Model of a French common person
Serres published some 80 works, several of which are available in English. On its website, his long-standing publisher Le Pommier describes him as a “tireless traveller of thoughts”. But he travelled physically as well as mentally.

In 1984 he became a visiting professor at Stanford University and gave passionate tutorials.

Interviewed on campus by Cynthia Haven in 2011 (see video below) he said: “my job is to become an ambassador of French culture. I give to America a sort of example, a model of a French common person”.

Common? Perhaps not. But Serres did like to express complex ideas with ordinary vocabulary that a large public could relate to. 

A particular passion and thread throughout his work was exploring the nature of time.

In Conversations on Science, Culture and Time, an interview he gave to Bruno Latour, he uses the metaphor of a handkerchief to convey how we might better understand time – or le temps (which in French also means "weather").
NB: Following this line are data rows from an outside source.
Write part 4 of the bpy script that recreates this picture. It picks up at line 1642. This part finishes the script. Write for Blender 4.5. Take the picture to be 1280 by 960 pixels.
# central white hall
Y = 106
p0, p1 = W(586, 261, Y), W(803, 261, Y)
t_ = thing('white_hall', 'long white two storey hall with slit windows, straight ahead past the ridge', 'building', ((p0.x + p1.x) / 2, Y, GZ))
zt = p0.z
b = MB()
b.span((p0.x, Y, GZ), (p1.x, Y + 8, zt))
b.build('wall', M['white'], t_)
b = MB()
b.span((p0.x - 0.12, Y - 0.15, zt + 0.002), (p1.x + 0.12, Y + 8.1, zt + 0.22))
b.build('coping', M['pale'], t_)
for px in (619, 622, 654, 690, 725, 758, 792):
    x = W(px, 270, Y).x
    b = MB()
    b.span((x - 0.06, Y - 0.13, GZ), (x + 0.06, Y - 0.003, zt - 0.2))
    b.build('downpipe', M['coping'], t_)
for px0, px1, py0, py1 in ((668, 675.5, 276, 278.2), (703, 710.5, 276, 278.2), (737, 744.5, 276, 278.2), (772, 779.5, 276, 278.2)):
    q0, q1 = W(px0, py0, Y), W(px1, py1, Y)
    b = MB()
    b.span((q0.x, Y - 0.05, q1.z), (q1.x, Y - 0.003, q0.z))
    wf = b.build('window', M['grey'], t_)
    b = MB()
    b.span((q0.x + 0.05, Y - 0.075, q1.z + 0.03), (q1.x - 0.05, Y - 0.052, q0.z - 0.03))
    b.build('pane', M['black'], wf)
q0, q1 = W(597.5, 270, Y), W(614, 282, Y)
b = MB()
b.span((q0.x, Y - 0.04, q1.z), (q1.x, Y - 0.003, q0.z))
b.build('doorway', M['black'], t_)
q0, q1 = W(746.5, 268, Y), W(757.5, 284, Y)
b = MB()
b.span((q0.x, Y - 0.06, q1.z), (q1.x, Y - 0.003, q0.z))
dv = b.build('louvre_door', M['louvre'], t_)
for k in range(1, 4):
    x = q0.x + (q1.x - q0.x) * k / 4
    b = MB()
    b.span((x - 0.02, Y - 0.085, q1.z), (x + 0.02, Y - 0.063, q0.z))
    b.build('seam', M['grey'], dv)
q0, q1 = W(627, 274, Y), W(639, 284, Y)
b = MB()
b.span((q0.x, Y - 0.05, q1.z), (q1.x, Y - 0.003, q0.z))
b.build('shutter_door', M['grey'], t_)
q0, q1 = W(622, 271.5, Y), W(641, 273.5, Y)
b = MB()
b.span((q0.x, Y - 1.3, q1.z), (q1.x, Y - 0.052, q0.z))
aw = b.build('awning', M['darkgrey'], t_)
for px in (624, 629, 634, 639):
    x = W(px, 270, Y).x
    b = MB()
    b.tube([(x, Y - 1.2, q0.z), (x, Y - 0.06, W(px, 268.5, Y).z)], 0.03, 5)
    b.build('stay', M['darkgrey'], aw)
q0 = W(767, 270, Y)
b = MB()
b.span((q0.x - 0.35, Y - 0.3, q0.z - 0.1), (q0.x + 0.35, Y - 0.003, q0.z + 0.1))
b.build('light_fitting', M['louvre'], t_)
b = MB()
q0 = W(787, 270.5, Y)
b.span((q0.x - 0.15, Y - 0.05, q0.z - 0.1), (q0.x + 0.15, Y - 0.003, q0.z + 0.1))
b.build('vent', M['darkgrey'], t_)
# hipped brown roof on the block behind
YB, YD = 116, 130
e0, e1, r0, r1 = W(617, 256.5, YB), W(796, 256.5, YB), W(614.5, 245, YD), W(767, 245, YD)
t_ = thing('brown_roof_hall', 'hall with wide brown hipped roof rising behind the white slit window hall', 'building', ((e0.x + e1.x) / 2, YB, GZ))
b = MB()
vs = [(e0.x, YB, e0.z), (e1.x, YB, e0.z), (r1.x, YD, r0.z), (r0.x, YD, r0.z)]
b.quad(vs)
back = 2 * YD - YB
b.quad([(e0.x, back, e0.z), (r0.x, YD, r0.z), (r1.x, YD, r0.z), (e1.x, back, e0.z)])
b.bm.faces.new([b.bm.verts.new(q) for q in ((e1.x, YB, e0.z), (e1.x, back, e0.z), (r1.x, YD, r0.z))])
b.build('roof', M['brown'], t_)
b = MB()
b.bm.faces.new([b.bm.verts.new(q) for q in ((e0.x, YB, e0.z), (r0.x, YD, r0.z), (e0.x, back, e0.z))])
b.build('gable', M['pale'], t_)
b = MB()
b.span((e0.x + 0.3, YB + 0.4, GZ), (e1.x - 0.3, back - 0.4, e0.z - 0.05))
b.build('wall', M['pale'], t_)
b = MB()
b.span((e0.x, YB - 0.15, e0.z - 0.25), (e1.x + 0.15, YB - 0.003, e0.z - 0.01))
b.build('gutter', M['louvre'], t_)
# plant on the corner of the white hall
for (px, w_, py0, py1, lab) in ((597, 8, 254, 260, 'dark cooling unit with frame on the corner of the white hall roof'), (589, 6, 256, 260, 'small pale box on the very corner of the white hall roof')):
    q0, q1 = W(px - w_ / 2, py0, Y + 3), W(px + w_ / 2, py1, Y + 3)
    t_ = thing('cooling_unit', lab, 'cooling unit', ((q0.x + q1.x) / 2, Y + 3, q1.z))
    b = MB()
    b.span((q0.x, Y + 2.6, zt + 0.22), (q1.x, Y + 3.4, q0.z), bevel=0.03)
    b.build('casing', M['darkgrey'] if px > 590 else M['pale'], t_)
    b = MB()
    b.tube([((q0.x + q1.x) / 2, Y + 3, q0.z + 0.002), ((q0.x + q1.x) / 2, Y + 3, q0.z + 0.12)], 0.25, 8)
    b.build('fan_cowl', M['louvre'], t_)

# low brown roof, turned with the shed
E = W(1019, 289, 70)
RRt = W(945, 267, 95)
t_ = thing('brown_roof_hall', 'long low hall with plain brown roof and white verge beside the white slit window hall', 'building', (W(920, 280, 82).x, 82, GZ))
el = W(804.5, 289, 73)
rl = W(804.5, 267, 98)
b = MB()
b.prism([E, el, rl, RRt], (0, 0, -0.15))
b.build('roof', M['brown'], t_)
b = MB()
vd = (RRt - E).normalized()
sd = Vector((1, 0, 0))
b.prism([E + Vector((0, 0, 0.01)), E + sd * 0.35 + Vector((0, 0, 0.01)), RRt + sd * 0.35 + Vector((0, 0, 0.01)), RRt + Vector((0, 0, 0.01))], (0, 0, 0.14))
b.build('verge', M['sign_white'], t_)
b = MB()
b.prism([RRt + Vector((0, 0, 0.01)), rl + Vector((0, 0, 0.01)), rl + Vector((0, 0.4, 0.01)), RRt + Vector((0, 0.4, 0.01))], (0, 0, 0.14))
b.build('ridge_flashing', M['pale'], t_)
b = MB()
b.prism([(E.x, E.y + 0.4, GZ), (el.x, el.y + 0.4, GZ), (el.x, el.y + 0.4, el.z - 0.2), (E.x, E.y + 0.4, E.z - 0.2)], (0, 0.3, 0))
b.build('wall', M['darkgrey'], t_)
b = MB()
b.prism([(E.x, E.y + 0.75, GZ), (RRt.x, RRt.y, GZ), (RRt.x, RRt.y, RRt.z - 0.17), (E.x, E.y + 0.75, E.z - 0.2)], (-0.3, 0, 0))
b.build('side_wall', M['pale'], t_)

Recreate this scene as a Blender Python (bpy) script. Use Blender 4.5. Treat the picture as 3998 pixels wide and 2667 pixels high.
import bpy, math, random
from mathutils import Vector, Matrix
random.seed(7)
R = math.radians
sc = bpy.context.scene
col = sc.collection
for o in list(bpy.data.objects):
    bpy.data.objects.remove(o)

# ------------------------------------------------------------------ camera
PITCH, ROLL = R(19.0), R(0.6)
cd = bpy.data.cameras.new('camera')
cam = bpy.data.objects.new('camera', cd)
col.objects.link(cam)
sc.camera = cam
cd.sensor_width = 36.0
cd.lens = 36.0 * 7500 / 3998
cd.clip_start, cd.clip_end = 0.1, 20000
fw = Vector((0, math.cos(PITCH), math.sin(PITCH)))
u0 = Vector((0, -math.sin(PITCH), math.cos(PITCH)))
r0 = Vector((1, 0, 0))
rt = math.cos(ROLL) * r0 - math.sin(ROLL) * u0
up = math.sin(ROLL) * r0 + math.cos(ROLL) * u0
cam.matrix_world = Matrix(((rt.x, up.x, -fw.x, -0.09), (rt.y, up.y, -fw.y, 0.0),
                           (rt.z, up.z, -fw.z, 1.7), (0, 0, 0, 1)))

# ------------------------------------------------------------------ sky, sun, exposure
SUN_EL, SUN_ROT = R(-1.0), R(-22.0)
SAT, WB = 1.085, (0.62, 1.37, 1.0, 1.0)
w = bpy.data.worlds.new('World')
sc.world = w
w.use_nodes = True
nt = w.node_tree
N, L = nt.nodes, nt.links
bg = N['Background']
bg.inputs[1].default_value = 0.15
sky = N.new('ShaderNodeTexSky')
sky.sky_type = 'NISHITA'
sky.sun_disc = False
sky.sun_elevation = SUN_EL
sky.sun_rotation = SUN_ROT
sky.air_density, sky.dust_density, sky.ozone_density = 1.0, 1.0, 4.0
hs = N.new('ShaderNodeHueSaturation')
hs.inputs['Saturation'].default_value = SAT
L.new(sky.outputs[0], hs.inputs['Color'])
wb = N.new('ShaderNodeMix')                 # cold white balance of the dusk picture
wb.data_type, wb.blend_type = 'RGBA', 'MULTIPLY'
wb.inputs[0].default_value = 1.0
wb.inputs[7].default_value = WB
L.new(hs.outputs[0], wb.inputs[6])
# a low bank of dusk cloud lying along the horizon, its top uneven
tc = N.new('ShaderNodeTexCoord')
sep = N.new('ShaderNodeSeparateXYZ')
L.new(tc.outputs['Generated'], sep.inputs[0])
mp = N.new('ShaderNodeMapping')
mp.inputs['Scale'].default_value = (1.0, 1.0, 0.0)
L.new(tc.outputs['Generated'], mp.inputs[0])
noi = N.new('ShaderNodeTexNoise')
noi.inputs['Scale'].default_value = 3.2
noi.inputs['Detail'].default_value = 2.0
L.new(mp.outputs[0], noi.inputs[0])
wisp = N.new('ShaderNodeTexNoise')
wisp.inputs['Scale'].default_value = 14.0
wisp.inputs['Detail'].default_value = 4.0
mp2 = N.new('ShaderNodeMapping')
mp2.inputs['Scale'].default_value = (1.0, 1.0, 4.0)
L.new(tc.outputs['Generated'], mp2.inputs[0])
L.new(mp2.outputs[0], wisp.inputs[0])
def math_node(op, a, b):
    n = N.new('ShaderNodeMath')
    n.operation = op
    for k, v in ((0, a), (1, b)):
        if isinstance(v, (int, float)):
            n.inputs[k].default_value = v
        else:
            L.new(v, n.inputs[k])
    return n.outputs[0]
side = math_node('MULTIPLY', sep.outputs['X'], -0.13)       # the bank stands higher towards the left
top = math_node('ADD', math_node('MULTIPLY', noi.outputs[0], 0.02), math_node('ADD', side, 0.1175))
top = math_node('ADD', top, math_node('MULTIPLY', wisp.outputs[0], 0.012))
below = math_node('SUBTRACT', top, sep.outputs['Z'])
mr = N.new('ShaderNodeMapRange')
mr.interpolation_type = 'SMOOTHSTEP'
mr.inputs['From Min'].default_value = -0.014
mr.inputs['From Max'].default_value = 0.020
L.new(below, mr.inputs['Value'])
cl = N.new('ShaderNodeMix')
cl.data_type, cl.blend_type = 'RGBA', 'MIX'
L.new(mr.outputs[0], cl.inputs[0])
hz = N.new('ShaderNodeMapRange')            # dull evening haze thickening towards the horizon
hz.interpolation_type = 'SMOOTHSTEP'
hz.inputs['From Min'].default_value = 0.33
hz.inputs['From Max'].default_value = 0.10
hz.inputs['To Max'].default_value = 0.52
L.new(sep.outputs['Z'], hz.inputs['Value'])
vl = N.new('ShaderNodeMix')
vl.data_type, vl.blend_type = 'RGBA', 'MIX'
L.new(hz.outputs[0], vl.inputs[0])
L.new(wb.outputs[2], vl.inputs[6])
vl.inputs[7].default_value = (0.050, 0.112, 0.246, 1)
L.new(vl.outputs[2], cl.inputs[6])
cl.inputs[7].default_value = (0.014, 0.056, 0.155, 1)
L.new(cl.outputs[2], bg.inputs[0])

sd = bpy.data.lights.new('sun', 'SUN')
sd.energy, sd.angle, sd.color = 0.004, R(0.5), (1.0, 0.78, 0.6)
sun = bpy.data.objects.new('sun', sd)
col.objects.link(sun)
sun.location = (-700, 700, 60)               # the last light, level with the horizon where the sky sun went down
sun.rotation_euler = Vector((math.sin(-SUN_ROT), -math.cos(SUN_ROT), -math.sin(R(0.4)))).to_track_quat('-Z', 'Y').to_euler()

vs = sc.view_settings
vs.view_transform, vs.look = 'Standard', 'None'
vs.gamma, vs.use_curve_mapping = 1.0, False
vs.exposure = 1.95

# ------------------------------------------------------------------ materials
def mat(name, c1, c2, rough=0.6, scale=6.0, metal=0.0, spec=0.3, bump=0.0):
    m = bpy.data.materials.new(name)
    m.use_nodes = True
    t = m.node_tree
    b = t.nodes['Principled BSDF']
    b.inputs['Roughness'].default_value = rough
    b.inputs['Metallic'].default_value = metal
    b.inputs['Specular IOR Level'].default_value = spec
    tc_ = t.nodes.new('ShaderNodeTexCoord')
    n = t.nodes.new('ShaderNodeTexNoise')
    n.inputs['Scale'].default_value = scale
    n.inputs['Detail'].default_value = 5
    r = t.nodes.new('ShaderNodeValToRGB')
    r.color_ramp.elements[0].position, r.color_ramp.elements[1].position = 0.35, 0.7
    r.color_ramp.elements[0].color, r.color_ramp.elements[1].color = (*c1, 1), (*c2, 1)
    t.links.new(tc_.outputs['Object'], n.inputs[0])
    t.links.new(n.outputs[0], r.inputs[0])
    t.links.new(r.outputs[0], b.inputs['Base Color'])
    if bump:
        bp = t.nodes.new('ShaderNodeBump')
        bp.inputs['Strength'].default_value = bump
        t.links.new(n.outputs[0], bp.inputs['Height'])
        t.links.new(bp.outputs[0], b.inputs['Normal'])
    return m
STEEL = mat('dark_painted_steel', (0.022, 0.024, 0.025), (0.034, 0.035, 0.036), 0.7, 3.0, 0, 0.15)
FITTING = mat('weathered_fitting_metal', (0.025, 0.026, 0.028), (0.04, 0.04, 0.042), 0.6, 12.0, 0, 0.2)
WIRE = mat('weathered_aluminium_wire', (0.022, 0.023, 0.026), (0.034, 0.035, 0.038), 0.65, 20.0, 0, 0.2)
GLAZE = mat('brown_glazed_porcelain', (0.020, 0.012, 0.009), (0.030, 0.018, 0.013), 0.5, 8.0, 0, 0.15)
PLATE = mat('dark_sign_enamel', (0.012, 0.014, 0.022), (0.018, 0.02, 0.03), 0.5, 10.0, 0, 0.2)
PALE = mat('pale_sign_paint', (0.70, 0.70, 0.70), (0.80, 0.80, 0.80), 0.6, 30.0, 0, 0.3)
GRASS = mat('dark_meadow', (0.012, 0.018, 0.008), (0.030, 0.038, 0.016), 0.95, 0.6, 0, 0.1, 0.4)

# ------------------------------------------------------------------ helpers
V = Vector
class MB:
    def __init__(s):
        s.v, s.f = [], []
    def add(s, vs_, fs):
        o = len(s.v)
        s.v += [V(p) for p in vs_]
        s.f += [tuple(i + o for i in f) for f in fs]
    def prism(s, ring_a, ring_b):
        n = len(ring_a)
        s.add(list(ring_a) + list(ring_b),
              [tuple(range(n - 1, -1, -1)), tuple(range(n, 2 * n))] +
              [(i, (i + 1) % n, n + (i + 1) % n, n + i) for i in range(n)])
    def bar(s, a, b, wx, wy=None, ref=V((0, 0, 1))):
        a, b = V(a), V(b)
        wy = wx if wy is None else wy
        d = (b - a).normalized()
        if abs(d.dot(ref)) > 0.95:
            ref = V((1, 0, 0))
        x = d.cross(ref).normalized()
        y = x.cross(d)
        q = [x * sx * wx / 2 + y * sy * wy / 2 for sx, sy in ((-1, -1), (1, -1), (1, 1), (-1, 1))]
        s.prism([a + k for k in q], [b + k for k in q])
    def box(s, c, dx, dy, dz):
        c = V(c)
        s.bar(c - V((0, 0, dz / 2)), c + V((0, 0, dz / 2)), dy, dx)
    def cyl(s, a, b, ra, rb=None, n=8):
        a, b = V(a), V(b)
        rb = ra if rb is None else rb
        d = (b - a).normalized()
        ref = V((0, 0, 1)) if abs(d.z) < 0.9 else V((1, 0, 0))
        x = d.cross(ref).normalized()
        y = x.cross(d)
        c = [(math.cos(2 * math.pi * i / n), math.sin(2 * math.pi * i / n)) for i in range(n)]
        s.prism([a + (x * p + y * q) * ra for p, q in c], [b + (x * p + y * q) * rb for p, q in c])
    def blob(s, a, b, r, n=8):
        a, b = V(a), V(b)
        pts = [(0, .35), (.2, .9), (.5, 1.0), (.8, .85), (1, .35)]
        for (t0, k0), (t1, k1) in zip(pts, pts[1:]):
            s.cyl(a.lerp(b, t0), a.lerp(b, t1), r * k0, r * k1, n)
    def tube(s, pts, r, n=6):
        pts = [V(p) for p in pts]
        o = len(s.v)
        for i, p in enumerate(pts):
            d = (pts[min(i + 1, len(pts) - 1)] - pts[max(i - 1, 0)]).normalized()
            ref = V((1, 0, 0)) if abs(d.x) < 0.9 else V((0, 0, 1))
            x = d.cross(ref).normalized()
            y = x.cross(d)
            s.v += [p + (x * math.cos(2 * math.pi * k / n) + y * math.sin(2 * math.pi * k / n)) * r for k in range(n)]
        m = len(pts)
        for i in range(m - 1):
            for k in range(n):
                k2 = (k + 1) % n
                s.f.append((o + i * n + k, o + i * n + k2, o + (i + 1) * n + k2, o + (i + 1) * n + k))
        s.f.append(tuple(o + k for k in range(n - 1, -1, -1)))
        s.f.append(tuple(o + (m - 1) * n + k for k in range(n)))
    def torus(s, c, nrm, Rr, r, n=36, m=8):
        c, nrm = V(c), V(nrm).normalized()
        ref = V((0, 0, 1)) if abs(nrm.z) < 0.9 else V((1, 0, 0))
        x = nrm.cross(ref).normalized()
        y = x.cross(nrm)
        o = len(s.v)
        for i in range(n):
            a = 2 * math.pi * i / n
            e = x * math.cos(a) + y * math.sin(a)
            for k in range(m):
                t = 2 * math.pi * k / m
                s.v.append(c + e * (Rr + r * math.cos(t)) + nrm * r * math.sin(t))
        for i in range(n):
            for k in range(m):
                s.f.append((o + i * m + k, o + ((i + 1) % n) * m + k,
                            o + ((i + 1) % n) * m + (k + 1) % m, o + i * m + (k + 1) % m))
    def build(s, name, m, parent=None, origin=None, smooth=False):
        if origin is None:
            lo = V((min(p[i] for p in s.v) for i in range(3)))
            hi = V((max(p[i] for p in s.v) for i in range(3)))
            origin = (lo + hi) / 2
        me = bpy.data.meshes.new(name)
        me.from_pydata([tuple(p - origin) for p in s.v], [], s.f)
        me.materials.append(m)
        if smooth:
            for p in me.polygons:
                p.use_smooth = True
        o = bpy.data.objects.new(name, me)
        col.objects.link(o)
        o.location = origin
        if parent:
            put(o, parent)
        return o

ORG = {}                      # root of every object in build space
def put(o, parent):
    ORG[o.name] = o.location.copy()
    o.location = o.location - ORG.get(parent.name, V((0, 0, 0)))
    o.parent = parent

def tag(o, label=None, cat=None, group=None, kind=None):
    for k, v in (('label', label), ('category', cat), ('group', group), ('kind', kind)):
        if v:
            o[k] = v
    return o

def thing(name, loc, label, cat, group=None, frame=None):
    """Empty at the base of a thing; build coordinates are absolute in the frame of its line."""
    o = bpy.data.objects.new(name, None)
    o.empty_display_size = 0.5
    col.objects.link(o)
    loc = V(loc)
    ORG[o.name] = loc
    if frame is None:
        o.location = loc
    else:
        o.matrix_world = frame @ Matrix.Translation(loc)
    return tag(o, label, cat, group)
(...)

“If you take a handkerchief and spread it out in order to iron it, you can see in it certain [measurable] fixed distances and proximities,” he explains. 

He then suggests we take the handkerchief and crumple it our pocket. “Two distant points suddenly are close, even superimposed.”

“As we experience time – as much in our inner senses as externally in nature, as much as le temps of history as le temps of weather – it resembles this crumpled version much more than the flat, overly simplified one.”

Serres maintains that from our earliest moments the notion of time is important, although, as he told Haven, not all cultures see it in the same way.

“The first word a French mother says to her child is "dépeche-toi" – hurry up, and the first word an American mother says to her son or daughter is "take your time". It's a question of time but it's not the same time.”

Time for rugby
Serres was born in Agen in the south west of France and remained attached to the region and its rugby club.

In a tweet on Sunday the club expressed its sadness at losing the "most famous of its supporters”. And quoted Serres own words to just how passionate he was about the game and his origins in the south west of France. 

"I'm from Agen via the Agen XV club, it's my totem, part of me, my group and me together, our religion, our history and our gods!"